I’m told that the regulator acknowledges that it cannot apply this code
retrospectively – and given that the vast majority of PPI misselling took place
before 2009 and when clawback was not an established feature of bankers’
employment contracts, that would appear to reduce the number of senior bankers
who can be targeted for financial punishment.

There’s also the point that many of those who orchestrated the sale of PPI
policies have now left their roles in the banking industry.

Interestingly, those erstwhile bankers would include Fred Goodwin, who ran
RBS during the most frenzied era of PPI misselling.

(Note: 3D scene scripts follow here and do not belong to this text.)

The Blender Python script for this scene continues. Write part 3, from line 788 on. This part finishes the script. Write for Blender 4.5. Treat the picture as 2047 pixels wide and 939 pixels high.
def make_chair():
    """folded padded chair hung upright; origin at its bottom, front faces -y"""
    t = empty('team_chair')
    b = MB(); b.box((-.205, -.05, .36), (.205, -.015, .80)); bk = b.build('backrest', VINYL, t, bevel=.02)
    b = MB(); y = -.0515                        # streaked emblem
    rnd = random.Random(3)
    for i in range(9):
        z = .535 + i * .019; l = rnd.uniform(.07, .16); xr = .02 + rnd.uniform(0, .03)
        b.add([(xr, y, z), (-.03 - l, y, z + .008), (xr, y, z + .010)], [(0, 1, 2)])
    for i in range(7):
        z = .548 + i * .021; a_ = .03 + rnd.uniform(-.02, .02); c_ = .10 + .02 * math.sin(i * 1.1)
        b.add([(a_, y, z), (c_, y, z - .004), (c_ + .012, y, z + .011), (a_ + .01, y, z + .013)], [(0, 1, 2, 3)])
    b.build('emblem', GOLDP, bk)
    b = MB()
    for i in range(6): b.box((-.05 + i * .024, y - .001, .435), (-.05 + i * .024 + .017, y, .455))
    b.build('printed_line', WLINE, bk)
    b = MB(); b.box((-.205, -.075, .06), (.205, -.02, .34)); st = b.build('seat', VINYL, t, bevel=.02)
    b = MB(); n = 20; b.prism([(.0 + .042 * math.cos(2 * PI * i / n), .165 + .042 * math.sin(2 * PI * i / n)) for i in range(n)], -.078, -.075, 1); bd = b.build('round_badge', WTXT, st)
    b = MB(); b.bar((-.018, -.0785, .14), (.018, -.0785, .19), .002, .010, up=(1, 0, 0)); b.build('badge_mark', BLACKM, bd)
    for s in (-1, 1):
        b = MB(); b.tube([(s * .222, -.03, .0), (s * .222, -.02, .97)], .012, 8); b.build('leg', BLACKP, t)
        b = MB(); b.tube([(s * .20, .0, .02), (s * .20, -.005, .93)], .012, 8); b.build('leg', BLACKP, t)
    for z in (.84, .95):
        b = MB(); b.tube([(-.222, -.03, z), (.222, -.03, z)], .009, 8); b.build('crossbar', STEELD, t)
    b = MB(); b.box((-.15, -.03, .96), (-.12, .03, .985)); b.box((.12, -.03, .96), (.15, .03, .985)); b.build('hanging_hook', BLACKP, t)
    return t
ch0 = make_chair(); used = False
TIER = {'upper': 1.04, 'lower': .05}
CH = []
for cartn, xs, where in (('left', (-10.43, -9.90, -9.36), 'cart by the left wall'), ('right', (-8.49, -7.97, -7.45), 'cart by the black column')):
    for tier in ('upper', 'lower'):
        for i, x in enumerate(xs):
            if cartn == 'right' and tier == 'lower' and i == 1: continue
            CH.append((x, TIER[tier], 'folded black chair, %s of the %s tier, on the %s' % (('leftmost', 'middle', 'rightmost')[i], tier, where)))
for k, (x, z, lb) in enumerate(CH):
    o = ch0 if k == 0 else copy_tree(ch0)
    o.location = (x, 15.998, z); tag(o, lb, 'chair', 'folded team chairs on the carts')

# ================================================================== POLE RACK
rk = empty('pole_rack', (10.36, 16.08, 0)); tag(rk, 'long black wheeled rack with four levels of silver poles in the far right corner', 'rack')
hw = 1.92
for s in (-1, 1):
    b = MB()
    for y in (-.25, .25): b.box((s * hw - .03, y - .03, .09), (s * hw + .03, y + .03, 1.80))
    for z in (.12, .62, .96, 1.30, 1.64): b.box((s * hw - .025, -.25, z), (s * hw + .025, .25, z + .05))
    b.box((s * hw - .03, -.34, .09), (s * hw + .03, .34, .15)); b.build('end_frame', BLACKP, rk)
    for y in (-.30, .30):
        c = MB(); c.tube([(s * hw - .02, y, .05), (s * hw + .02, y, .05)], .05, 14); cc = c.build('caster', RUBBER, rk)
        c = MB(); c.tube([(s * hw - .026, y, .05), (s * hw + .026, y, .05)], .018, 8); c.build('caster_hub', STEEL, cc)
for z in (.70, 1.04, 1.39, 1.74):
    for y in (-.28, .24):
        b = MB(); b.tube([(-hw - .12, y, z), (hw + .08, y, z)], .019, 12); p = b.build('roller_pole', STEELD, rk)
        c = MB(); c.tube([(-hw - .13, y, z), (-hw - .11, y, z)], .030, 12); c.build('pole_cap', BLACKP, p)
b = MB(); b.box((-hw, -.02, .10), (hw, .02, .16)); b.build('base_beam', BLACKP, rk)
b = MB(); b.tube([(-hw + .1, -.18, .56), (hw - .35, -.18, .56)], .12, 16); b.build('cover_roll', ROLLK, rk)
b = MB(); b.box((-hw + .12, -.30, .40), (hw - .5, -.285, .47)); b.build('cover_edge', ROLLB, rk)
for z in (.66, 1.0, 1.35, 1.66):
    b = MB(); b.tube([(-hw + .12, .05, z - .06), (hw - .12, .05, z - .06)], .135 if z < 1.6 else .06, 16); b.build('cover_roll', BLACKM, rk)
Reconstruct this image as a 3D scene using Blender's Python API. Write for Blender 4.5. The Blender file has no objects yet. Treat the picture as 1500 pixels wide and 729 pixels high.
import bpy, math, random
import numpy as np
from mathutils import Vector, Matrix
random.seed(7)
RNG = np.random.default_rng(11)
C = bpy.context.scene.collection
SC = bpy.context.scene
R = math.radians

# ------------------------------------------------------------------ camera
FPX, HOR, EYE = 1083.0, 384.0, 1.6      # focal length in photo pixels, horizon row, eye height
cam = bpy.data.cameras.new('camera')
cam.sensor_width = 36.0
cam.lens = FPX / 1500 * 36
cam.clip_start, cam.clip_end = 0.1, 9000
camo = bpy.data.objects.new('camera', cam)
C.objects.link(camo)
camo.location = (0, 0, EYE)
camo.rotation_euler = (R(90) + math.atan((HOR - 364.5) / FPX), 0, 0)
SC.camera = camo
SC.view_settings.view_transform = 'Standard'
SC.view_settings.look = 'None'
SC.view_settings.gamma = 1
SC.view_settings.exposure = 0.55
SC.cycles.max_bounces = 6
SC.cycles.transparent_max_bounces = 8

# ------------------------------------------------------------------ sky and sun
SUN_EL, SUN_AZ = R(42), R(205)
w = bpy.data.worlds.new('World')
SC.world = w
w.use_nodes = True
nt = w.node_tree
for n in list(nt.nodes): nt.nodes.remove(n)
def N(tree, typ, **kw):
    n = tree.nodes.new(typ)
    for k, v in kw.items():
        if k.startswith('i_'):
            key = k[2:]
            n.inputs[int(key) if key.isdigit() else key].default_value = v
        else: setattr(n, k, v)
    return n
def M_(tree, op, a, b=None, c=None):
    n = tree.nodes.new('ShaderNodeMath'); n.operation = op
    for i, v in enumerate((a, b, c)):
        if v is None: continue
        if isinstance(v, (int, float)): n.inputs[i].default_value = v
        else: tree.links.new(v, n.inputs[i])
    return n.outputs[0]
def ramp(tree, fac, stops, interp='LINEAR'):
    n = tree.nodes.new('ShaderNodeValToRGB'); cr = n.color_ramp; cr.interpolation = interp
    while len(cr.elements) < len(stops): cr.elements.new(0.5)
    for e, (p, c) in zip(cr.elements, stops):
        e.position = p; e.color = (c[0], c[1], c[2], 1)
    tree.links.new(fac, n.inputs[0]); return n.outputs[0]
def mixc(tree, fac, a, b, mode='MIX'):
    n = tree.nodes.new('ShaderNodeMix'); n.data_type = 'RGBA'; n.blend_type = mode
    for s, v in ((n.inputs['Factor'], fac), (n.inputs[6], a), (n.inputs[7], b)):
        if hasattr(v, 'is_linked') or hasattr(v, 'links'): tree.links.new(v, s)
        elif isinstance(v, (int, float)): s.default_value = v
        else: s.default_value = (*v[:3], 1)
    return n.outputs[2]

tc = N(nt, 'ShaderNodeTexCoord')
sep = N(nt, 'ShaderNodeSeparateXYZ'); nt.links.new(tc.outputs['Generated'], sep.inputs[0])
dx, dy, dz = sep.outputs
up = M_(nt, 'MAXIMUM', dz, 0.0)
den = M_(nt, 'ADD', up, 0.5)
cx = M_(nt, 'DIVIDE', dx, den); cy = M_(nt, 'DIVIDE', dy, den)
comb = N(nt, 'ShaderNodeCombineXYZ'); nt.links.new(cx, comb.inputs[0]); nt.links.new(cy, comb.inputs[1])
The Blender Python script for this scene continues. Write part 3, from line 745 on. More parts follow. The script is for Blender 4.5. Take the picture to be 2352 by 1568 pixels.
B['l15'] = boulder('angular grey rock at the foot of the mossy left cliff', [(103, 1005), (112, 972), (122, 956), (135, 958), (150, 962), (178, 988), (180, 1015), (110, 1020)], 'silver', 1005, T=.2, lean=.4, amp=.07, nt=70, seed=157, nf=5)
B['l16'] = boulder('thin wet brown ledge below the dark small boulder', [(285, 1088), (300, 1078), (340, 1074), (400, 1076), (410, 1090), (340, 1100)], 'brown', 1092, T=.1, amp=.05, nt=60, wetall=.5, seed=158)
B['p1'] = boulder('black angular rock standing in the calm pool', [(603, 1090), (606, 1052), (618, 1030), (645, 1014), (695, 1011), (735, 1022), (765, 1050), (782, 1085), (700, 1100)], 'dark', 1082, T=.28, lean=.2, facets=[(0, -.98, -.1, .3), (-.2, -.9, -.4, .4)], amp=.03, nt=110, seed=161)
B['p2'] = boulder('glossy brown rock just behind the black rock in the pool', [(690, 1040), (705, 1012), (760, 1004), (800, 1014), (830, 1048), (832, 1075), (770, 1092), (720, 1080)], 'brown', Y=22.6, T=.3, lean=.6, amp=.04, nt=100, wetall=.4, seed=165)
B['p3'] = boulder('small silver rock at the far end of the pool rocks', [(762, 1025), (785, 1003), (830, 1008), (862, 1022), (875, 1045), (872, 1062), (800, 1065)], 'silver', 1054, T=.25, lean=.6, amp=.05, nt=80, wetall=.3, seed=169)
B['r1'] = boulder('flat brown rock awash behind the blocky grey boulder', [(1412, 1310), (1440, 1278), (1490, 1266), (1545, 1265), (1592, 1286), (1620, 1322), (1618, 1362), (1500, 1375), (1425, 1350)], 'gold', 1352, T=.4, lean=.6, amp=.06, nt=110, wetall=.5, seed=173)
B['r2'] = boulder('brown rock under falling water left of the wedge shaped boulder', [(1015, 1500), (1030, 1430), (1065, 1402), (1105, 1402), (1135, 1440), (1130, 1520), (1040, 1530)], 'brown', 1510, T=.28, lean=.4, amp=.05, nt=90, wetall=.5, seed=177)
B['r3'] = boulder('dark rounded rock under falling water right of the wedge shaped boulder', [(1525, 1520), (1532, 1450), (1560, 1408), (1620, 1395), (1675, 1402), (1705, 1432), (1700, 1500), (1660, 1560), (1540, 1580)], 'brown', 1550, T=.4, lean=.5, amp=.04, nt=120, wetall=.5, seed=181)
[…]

That said, because so much of senior bankers’ pay is now deferred over
three-year periods, the FSA is confident that there is sufficient scope to
achieve some degree of clawback.

That’s something former executives at Lloyds Banking Group – including Eric
Daniels, who stepped down as chief executive of the state-backed bank last year
– are discovering through their lawyers. Lloyds is trying to reclaim up to half
of the £1.4m bonus Daniels was awarded last year, which I’m told he
(unsurprisingly) believes is unjust.

It’s unclear how far the banks will go to be explicit about recognising the
impact of the PPI charges in their bonus decisions for 2011. The remuneration
committee of Barclays, for example, is due to meet tomorrow, and it will be
interesting to see whether Diamond's 2011 bonus will be affected despite the
fact the he was not directly involved with Barclays' retail bank during the
period of misselling.

One banker said to me tonight that he sympathised with the FSA campaign to
claw back previously-awarded bonuses but suggested doing so successfully was “a
legal minefield”.

Nonetheless, all the banks will come under intense pressure to disclose with
their annual results this month exactly how far they have reduced their bonus
pools and how much money they have clawed because of the impact of PPI on their
profitability.

The FSA and the banks all declined to comment on today’s meeting.